Your instructions: In the entries that follow, how many lines contain the word "Blender"? Answer with the number only.

Extracted material:

[start]

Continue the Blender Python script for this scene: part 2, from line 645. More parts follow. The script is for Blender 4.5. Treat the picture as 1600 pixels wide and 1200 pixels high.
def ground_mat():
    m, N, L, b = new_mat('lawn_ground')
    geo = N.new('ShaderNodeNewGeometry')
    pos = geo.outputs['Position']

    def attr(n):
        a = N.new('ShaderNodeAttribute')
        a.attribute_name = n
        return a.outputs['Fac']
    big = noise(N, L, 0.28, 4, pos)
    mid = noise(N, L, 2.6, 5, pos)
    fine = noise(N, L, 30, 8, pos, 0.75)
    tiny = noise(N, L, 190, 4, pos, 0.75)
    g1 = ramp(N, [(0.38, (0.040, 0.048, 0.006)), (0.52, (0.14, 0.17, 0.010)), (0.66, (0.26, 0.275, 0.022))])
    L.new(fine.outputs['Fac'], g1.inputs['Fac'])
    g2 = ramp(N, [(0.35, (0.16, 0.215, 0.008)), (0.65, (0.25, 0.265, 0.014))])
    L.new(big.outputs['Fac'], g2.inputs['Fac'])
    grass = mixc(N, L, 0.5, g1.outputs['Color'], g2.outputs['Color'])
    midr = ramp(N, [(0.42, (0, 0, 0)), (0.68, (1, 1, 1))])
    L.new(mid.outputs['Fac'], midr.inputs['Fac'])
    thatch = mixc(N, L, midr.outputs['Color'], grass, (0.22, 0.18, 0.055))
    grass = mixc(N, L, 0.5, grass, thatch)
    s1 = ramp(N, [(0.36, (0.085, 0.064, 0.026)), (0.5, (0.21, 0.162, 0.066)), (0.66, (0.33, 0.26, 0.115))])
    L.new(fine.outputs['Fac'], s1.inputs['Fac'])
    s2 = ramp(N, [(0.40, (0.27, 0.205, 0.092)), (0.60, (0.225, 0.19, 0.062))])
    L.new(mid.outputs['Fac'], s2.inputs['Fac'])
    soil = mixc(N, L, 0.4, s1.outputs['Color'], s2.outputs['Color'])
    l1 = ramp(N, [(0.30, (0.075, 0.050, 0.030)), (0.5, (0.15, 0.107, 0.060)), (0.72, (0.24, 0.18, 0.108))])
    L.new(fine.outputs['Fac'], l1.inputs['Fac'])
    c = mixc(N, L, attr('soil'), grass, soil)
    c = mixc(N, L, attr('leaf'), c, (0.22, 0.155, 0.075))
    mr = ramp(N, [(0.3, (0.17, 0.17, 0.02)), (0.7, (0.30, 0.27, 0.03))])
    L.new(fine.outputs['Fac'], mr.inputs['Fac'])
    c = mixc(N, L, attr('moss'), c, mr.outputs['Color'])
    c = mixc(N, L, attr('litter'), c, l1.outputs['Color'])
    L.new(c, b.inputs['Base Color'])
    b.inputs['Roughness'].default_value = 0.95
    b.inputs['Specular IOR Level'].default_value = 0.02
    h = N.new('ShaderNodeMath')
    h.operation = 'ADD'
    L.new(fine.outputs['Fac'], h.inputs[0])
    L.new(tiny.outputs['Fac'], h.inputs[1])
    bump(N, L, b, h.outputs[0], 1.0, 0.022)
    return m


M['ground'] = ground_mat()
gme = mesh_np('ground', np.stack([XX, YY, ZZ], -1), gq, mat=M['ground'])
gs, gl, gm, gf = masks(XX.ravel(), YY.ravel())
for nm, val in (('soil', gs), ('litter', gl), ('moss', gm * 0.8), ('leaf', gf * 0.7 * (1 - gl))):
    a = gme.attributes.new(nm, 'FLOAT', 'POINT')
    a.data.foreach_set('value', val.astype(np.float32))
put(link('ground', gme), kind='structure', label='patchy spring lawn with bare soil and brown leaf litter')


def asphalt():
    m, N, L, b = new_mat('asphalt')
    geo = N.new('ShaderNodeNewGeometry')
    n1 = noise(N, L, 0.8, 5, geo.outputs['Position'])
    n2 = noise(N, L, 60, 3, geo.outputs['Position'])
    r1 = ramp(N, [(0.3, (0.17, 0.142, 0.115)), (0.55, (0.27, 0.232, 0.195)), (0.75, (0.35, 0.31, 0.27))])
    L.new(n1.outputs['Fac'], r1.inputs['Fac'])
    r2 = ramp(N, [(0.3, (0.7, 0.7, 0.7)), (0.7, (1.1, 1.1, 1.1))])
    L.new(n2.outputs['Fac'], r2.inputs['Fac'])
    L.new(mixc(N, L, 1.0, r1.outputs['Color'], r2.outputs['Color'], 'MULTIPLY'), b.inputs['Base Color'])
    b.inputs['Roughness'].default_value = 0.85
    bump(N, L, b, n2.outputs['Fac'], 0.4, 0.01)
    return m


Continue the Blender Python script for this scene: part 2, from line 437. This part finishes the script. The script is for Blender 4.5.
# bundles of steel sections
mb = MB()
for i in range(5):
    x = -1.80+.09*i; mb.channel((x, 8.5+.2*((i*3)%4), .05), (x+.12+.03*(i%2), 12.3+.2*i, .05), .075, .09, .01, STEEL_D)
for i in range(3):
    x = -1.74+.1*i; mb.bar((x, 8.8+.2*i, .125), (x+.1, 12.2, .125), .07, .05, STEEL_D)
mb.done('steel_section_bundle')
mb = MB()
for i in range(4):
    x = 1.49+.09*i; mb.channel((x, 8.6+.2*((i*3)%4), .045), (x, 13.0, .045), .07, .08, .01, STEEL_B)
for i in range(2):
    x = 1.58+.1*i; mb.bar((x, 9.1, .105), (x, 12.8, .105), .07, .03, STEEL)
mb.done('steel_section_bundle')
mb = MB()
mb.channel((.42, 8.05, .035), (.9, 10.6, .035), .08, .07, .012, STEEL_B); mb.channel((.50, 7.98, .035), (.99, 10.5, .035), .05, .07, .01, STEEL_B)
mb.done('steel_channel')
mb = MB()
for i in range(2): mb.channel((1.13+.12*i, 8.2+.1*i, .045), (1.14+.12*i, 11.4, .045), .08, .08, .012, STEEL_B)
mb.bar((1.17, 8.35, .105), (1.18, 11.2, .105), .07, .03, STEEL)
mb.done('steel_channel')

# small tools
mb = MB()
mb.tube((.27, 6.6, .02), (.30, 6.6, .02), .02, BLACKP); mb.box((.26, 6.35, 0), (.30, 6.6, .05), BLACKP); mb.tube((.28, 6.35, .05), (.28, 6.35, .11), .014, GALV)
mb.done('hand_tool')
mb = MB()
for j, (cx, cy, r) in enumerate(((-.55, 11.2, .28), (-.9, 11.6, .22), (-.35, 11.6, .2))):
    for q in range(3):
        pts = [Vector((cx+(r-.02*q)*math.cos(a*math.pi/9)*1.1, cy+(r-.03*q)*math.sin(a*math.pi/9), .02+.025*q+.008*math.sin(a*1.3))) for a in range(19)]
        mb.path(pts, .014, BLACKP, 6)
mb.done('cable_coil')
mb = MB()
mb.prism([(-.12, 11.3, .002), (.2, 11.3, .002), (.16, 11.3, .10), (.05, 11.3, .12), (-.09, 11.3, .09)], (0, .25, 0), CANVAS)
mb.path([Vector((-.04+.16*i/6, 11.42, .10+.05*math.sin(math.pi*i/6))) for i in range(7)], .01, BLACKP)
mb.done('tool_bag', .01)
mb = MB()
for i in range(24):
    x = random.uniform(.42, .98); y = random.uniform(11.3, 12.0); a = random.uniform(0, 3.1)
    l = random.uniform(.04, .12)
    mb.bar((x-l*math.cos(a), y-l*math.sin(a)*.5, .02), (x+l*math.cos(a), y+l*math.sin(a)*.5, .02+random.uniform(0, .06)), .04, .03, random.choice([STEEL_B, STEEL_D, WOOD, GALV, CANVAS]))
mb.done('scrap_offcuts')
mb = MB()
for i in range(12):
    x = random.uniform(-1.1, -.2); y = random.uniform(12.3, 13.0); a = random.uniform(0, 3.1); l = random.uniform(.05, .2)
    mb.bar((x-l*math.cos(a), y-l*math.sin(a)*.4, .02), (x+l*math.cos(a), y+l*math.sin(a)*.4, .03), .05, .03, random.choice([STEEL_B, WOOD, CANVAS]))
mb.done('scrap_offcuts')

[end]

Complete answer: 2